Interview #4611
Field Worker: Maurice R. Anderson
Date: June 23, 1937
Name: Mr. Shade Flowers
Residence: Pauls Valley, Oklahoma
Date of Birth: 1872
Place of Birth: Missouri
Father: James Flowers
Mother: Mary Johnson
I was born in 1872 in Missouri. I came to
the Indian Territory in 1892. My uncle was living at Dougherty in
the Chickasaw Nation. I was living with my father and mother in Texas at the time.
My uncle wrote and said he would give me a job if I would come to the Territory, so I
saddled up my horse and rode through to Dougherty.
My uncle lived on a small farm. I helped him farm and when we got the crop laid
by we started in catching wild horses. There were lots of them on Rock Creek,
north of Dougherty. We built a log corral with wings extending one on
each side and we would drive the horses into the corral and break them to ride or
sometimes just break them to lead and then we would sell them.
I have sold horses for two to three dollars a head. Some
days we would catch five or six horses at one time and some days we wouldn't have very
good luck and would only get two or three. I have sold horses to Noah Lael
at Wynnewood for two dollars a head.
When I first came to Dougherty there was only one store
there.
My uncle, Levi Flowers and I started a small ranch.
We sold out our cattle in 1895. We had over five hundred head when we sold
out.
I moved on Rock Creek north of Sulphur
and leased a small place. I had to pay five dollars a year for a ten year lease.
I have sold corn for ten cents a bushel.
There was plenty of game at that time and if any one went hungry, it was
his own fault. I always had plenty of meat hung up in the smoke house. There
were plenty of wild hogs. If a hog didn't have a mark on it, it was counted wild and
anyone could kill it.
I have made a good living hunting in the winter.

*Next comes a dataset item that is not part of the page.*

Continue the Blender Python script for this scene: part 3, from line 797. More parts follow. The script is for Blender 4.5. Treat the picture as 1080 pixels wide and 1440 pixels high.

There were lots
of coons, wolves, and now and then you could find a bear and there were a few deer still
in this country at that time.
There was one store at Sulphur then. I would buy
my supplies at this store. The nearest mill then was Mill Creek.
I would take corn to the mill there.
There wasn't as good farming land on Rock Creek as
there was around Pauls Valley. I moved to Pauls Valley
and went to raising corn, cotton, and wheat and I have made a hundred bushels of
corn to the acre and a bale of cotton to an acre.
I now live three miles south of Pauls Valley.